The villages along the highway in the south are so scenic. The people live in simple hand crafted shacks as they do in the encampments in Delhi, but here the homes are made of palms leaves and palm wood. Their appearance has a tropical feeling that's more pleasing to the eye than their urban counterparts.











The Mahaballipuram site is a stunning sight. It's an elaborately carved structure jutting out into the ocean, surrounded by a sea wall, palm trees, and clear blue skies.

It was built between 600-700 AD. The architecture is clearly influenced by East Asian design motifs (like the lions shown here). The kings sent architects to the East (Cambodia, Thailand, and China) to bring back this new style of building.

The amazing part about the amazing shore temple and its surrounding 50 bull statues is that there were SIX other shore temples and 30 more bulls at the same site. All are now underwater because of shore erosion or washed out to sea, in the case of the bulls. Divers can see them, intact and standing, under 200 feet of ocean. Hard to believe!


The remaining shore temple would have been destroyed by the Asian tsunami of 2005 if the government hadn't built a seawall in 2000. The tsunami killed about 3,000 people, mostly fishermen and their families, right in this area of shoreline.

After the lovely drive along the coast we arrived at Pondicherry, a former French outpost and bustling commercial town. I gave two lectures at the university here and otherwise enjoyed a pleasant 3 day beach side stay. I found that everyone walks along the ocean front sidewalk in the early morning hours. I went in my running shorts and sleeveless t-shirt (knowing that the high would be 90 and the low 70 degrees) and almost caused a riot. Not really, but there wasn't a person who didn't stare. It takes great discipline on my part not to make eye contact and just ignore what I'm seeing with my peripheral vision. In Delhi I wouldn't think of wearing shorts, but at the beach I figured they've seen it all. Well, if they hadn't seen a woman in shorts before, they have now.

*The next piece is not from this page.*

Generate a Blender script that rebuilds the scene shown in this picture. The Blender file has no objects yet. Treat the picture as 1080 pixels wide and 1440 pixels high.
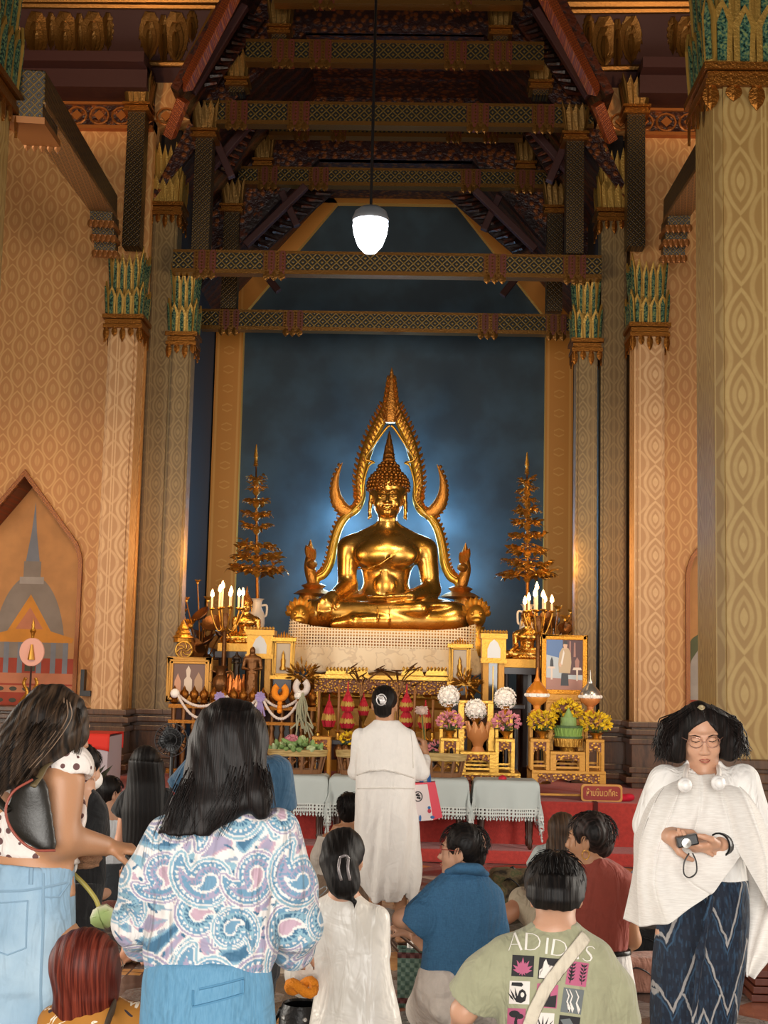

Along with my graduate student guide, I visited a nearby commune of sorts, called Aurobindo. It's a cult-like but benevolent society with a cosmology and religion all of its own. One has to watch a video (indoctrination video) before being allowed to walk to the giant gold sphere that is the concentration point of cosmic energy and site of much meditation. I was underwhelmed by the philosophy but completely pleased by the delicious vegetarian fare they served!

One last word about the trip to Pondicherry: I was hosted to dinner at the home of an Sri Lankan exile whose four children are now professionals in the U.S. (how this dinner came to be is a long story...). She and a friend of hers, Parmilla, offered to take me jewelry shopping in the evening. After we returned at 10:00pm, my driver and I took Parmilla around to her home. Nothing would do but that we would come in at that hour. The house consisted of a wide hallway, a bedroom, and roughly made kitchen with a cooking pit on the floor, and full room for the home altar. Ten people make up the household. The children scrambled up off their straw mats on the floor as we entered. We were offered hot, sweet milk, warmed up over the kitchen fire. They opened the door to the house prayer room. I'm so glad I knew not enough to enter, but to stand at the door and admire it. The centerpiece of it was a yellow painted rock with a face drawn on it, and a red rock as a topknot, surrounded by other Hindu statues and pictures. It was a colorful sight to behold, and obviously of great importance to the family. They devote at least 1/5 of their house space to it.

It was a very memorable three day trip to the South!